**Work to complete**:
What follows is a listing; give it again exactly, in its entirety.

**Material provided**:
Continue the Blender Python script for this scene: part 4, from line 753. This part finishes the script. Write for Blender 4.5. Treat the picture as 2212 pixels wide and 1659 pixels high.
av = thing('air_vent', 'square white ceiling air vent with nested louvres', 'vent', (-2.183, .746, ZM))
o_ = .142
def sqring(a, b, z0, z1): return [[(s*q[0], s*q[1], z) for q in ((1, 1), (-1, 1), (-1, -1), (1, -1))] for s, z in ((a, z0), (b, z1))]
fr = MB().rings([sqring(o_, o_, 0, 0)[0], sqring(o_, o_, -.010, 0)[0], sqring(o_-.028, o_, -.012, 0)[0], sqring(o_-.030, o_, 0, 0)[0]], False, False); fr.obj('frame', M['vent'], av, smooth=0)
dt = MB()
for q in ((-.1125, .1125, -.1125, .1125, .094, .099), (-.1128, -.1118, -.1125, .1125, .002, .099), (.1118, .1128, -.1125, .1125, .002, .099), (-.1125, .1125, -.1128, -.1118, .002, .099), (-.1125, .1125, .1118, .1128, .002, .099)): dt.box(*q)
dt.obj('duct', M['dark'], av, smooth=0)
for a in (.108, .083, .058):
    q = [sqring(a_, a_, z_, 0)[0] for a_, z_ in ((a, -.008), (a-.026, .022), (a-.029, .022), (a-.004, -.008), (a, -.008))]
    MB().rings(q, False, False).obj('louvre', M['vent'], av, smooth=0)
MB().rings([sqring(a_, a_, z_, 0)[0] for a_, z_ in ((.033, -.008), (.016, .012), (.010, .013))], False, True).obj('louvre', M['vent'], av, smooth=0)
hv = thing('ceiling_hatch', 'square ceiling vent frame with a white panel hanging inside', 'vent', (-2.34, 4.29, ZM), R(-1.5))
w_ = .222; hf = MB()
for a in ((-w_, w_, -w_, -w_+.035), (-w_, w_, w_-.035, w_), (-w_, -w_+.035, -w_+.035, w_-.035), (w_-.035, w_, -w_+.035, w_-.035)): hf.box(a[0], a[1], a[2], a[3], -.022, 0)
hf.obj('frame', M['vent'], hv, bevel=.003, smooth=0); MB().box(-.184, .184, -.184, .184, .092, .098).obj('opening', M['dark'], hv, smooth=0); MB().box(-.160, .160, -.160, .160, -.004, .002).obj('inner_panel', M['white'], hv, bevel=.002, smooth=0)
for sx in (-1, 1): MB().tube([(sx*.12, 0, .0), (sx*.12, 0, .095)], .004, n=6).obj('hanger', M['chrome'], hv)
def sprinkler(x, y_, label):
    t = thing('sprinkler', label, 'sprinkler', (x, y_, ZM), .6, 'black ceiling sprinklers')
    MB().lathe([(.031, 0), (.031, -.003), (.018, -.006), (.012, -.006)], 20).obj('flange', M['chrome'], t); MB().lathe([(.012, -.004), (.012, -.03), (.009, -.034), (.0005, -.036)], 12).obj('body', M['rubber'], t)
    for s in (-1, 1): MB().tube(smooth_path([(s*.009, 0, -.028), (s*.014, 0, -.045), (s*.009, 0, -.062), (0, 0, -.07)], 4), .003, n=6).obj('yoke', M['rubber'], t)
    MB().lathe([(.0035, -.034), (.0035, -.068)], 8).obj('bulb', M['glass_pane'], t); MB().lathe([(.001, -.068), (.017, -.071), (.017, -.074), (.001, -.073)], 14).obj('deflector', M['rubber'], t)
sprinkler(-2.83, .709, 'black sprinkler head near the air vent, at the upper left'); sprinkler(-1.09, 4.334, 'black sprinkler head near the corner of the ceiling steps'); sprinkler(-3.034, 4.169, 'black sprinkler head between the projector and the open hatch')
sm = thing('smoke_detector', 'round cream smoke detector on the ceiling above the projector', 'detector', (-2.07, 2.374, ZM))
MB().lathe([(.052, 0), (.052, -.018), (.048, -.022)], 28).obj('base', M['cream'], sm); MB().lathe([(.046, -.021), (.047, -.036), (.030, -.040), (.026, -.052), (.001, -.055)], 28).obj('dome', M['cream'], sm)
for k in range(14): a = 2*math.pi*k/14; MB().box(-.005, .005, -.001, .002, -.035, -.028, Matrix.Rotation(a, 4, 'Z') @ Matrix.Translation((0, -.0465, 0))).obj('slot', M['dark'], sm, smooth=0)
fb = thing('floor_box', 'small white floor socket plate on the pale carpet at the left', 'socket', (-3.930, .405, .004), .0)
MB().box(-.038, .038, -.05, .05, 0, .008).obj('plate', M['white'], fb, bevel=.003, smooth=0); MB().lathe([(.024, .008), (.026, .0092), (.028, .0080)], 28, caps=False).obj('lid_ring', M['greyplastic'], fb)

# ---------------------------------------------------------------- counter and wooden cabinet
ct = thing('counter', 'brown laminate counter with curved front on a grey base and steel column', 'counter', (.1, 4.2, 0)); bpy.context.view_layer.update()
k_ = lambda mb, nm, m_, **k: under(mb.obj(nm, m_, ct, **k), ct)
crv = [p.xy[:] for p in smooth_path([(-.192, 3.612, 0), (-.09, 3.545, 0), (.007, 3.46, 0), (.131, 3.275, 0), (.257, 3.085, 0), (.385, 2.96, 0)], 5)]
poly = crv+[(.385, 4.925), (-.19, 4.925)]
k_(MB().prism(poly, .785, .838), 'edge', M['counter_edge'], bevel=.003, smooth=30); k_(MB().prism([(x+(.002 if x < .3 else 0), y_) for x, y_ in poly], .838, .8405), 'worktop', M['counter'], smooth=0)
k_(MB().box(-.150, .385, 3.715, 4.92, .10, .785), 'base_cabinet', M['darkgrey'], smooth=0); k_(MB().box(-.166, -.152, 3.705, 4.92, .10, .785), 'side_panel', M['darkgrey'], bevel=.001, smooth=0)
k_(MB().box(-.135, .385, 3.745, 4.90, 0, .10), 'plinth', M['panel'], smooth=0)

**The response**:
Continue the Blender Python script for this scene: part 4, from line 753. This part finishes the script. Write for Blender 4.5. Treat the picture as 2212 pixels wide and 1659 pixels high.
av = thing('air_vent', 'square white ceiling air vent with nested louvres', 'vent', (-2.183, .746, ZM))
o_ = .142
def sqring(a, b, z0, z1): return [[(s*q[0], s*q[1], z) for q in ((1, 1), (-1, 1), (-1, -1), (1, -1))] for s, z in ((a, z0), (b, z1))]
fr = MB().rings([sqring(o_, o_, 0, 0)[0], sqring(o_, o_, -.010, 0)[0], sqring(o_-.028, o_, -.012, 0)[0], sqring(o_-.030, o_, 0, 0)[0]], False, False); fr.obj('frame', M['vent'], av, smooth=0)
dt = MB()
for q in ((-.1125, .1125, -.1125, .1125, .094, .099), (-.1128, -.1118, -.1125, .1125, .002, .099), (.1118, .1128, -.1125, .1125, .002, .099), (-.1125, .1125, -.1128, -.1118, .002, .099), (-.1125, .1125, .1118, .1128, .002, .099)): dt.box(*q)
dt.obj('duct', M['dark'], av, smooth=0)
for a in (.108, .083, .058):
    q = [sqring(a_, a_, z_, 0)[0] for a_, z_ in ((a, -.008), (a-.026, .022), (a-.029, .022), (a-.004, -.008), (a, -.008))]
    MB().rings(q, False, False).obj('louvre', M['vent'], av, smooth=0)
MB().rings([sqring(a_, a_, z_, 0)[0] for a_, z_ in ((.033, -.008), (.016, .012), (.010, .013))], False, True).obj('louvre', M['vent'], av, smooth=0)
hv = thing('ceiling_hatch', 'square ceiling vent frame with a white panel hanging inside', 'vent', (-2.34, 4.29, ZM), R(-1.5))
w_ = .222; hf = MB()
for a in ((-w_, w_, -w_, -w_+.035), (-w_, w_, w_-.035, w_), (-w_, -w_+.035, -w_+.035, w_-.035), (w_-.035, w_, -w_+.035, w_-.035)): hf.box(a[0], a[1], a[2], a[3], -.022, 0)
hf.obj('frame', M['vent'], hv, bevel=.003, smooth=0); MB().box(-.184, .184, -.184, .184, .092, .098).obj('opening', M['dark'], hv, smooth=0); MB().box(-.160, .160, -.160, .160, -.004, .002).obj('inner_panel', M['white'], hv, bevel=.002, smooth=0)
for sx in (-1, 1): MB().tube([(sx*.12, 0, .0), (sx*.12, 0, .095)], .004, n=6).obj('hanger', M['chrome'], hv)
def sprinkler(x, y_, label):
    t = thing('sprinkler', label, 'sprinkler', (x, y_, ZM), .6, 'black ceiling sprinklers')
    MB().lathe([(.031, 0), (.031, -.003), (.018, -.006), (.012, -.006)], 20).obj('flange', M['chrome'], t); MB().lathe([(.012, -.004), (.012, -.03), (.009, -.034), (.0005, -.036)], 12).obj('body', M['rubber'], t)
    for s in (-1, 1): MB().tube(smooth_path([(s*.009, 0, -.028), (s*.014, 0, -.045), (s*.009, 0, -.062), (0, 0, -.07)], 4), .003, n=6).obj('yoke', M['rubber'], t)
    MB().lathe([(.0035, -.034), (.0035, -.068)], 8).obj('bulb', M['glass_pane'], t); MB().lathe([(.001, -.068), (.017, -.071), (.017, -.074), (.001, -.073)], 14).obj('deflector', M['rubber'], t)
sprinkler(-2.83, .709, 'black sprinkler head near the air vent, at the upper left'); sprinkler(-1.09, 4.334, 'black sprinkler head near the corner of the ceiling steps'); sprinkler(-3.034, 4.169, 'black sprinkler head between the projector and the open hatch')
sm = thing('smoke_detector', 'round cream smoke detector on the ceiling above the projector', 'detector', (-2.07, 2.374, ZM))
MB().lathe([(.052, 0), (.052, -.018), (.048, -.022)], 28).obj('base', M['cream'], sm); MB().lathe([(.046, -.021), (.047, -.036), (.030, -.040), (.026, -.052), (.001, -.055)], 28).obj('dome', M['cream'], sm)
for k in range(14): a = 2*math.pi*k/14; MB().box(-.005, .005, -.001, .002, -.035, -.028, Matrix.Rotation(a, 4, 'Z') @ Matrix.Translation((0, -.0465, 0))).obj('slot', M['dark'], sm, smooth=0)
fb = thing('floor_box', 'small white floor socket plate on the pale carpet at the left', 'socket', (-3.930, .405, .004), .0)
MB().box(-.038, .038, -.05, .05, 0, .008).obj('plate', M['white'], fb, bevel=.003, smooth=0); MB().lathe([(.024, .008), (.026, .0092), (.028, .0080)], 28, caps=False).obj('lid_ring', M['greyplastic'], fb)

# ---------------------------------------------------------------- counter and wooden cabinet
ct = thing('counter', 'brown laminate counter with curved front on a grey base and steel column', 'counter', (.1, 4.2, 0)); bpy.context.view_layer.update()
k_ = lambda mb, nm, m_, **k: under(mb.obj(nm, m_, ct, **k), ct)
crv = [p.xy[:] for p in smooth_path([(-.192, 3.612, 0), (-.09, 3.545, 0), (.007, 3.46, 0), (.131, 3.275, 0), (.257, 3.085, 0), (.385, 2.96, 0)], 5)]
poly = crv+[(.385, 4.925), (-.19, 4.925)]
k_(MB().prism(poly, .785, .838), 'edge', M['counter_edge'], bevel=.003, smooth=30); k_(MB().prism([(x+(.002 if x < .3 else 0), y_) for x, y_ in poly], .838, .8405), 'worktop', M['counter'], smooth=0)
k_(MB().box(-.150, .385, 3.715, 4.92, .10, .785), 'base_cabinet', M['darkgrey'], smooth=0); k_(MB().box(-.166, -.152, 3.705, 4.92, .10, .785), 'side_panel', M['darkgrey'], bevel=.001, smooth=0)
k_(MB().box(-.135, .385, 3.745, 4.90, 0, .10), 'plinth', M['panel'], smooth=0)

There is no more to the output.